(INSTRUCTION)
Return every line below as is, leaving out the pictures.
= = = = = = =
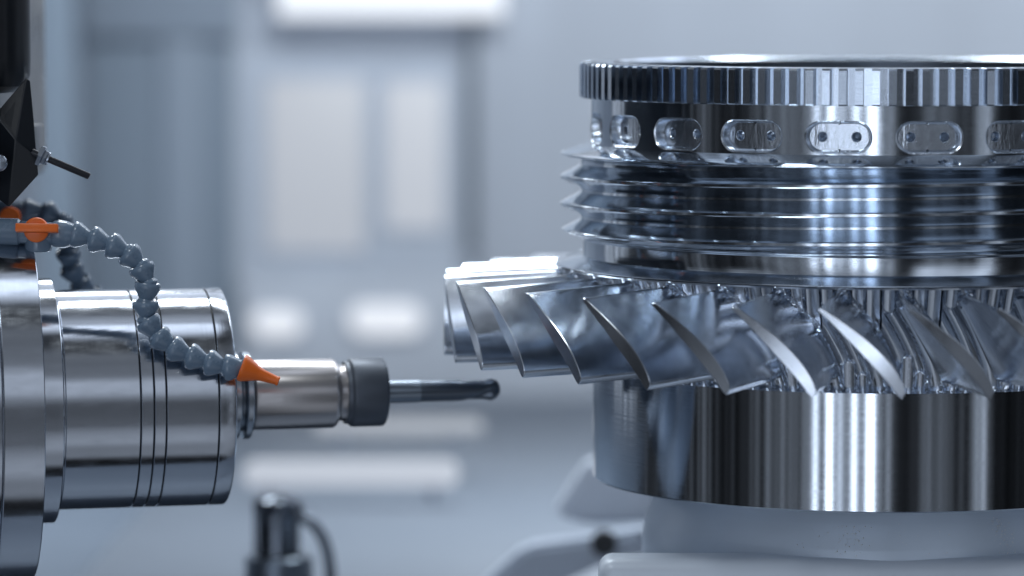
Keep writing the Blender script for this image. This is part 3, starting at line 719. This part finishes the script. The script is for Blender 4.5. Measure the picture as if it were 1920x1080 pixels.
for f in Fc: b.faces.new([bv[i] for i in (dict.fromkeys(f))])
bmesh.ops.recalc_face_normals(b, faces=b.faces)
if sum(f.normal.y for f in b.faces) > 0: bmesh.ops.reverse_faces(b, faces=b.faces)
bmesh.ops.solidify(b, geom=b.faces[:], thickness=8 * S)
me = bpy.data.meshes.new('plate'); b.to_mesh(me); b.free()
o = link('plate', me, M_bpaint, br, angle=20)
mod = o.modifiers.new('bev', 'BEVEL'); mod.width = 2.0 * S; mod.segments = 3; mod.limit_method = 'ANGLE'; mod.angle_limit = radians(15)
def hexnut(name, p, d, r, h, m, par):
    me = lathe(name, chamfer([(r * .5, 0), (r, 0), (r, h), (r * .5, h)], 1.5), 6, 'X')
    o = link(name, me, m, par, angle=20); o.location = p; o.rotation_euler = Vector(d).to_track_quat('X', 'Z').to_euler(); return o
d = (bz(167, 331, -10) - bz(74, 291, -10)).normalized()
hexnut('nut', bz(72, 290, -8), d, 20, 9, M_bolt, br); hexnut('nut', bz(80, 293.5, -8), d, 14, 8, M_bolt, br)
link('washer', lathe('washer', [(5, 0), (12, 0), (12, 3), (5, 3)], 32, 'X'), M_bolt, br, loc=bz(89, 297, -8), rot=d.to_track_quat('X', 'Z').to_euler())
link('rod', tube_me('rod', [bz(60, 285, -8), bz(166, 330, -8), bz(168, 331, -8)], [6.2 * S, 6.2 * S, 5 * S], 24), mat('black_rod', (.02, .022, .028), .3, .3), br)
a0 = at(-900, 60, -300); a1 = at(-26, 372, -300)
link('flange_blocker', box_me('flange_blocker', a0.x - col_.location.x, a1.x - col_.location.x, -.12, .45, a1.z - col_.location.z, .9, .01, 3), M_bpaint, col_, angle=40)  # unseen black box added so the spindle flange mirrors dark
link('mirror_blocker', box_me('mirror_blocker', bz(-60, 0).x, bz(56, 0).x, 14 * S, 200 * S, bz(0, 322).z, bz(0, 238).z, .003), M_bpaint, br, angle=40)  # hidden black box added to darken the reflection in the spindle flange
link('screw', lathe('screw', chamfer([(0, 0), (14, 0), (16, 4), (12, 10), (0, 10)], 1), 32), M_bolt, br, loc=bz(-2, 305, -40), rot=(pi / 2, 0, 0))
= = = = = = =
(EXPECTED ANSWER)
Keep writing the Blender script for this image. This is part 3, starting at line 719. This part finishes the script. The script is for Blender 4.5. Measure the picture as if it were 1920x1080 pixels.
for f in Fc: b.faces.new([bv[i] for i in (dict.fromkeys(f))])
bmesh.ops.recalc_face_normals(b, faces=b.faces)
if sum(f.normal.y for f in b.faces) > 0: bmesh.ops.reverse_faces(b, faces=b.faces)
bmesh.ops.solidify(b, geom=b.faces[:], thickness=8 * S)
me = bpy.data.meshes.new('plate'); b.to_mesh(me); b.free()
o = link('plate', me, M_bpaint, br, angle=20)
mod = o.modifiers.new('bev', 'BEVEL'); mod.width = 2.0 * S; mod.segments = 3; mod.limit_method = 'ANGLE'; mod.angle_limit = radians(15)
def hexnut(name, p, d, r, h, m, par):
    me = lathe(name, chamfer([(r * .5, 0), (r, 0), (r, h), (r * .5, h)], 1.5), 6, 'X')
    o = link(name, me, m, par, angle=20); o.location = p; o.rotation_euler = Vector(d).to_track_quat('X', 'Z').to_euler(); return o
d = (bz(167, 331, -10) - bz(74, 291, -10)).normalized()
hexnut('nut', bz(72, 290, -8), d, 20, 9, M_bolt, br); hexnut('nut', bz(80, 293.5, -8), d, 14, 8, M_bolt, br)
link('washer', lathe('washer', [(5, 0), (12, 0), (12, 3), (5, 3)], 32, 'X'), M_bolt, br, loc=bz(89, 297, -8), rot=d.to_track_quat('X', 'Z').to_euler())
link('rod', tube_me('rod', [bz(60, 285, -8), bz(166, 330, -8), bz(168, 331, -8)], [6.2 * S, 6.2 * S, 5 * S], 24), mat('black_rod', (.02, .022, .028), .3, .3), br)
a0 = at(-900, 60, -300); a1 = at(-26, 372, -300)
link('flange_blocker', box_me('flange_blocker', a0.x - col_.location.x, a1.x - col_.location.x, -.12, .45, a1.z - col_.location.z, .9, .01, 3), M_bpaint, col_, angle=40)  # unseen black box added so the spindle flange mirrors dark
link('mirror_blocker', box_me('mirror_blocker', bz(-60, 0).x, bz(56, 0).x, 14 * S, 200 * S, bz(0, 322).z, bz(0, 238).z, .003), M_bpaint, br, angle=40)  # hidden black box added to darken the reflection in the spindle flange
link('screw', lathe('screw', chamfer([(0, 0), (14, 0), (16, 4), (12, 10), (0, 10)], 1), 32), M_bolt, br, loc=bz(-2, 305, -40), rot=(pi / 2, 0, 0))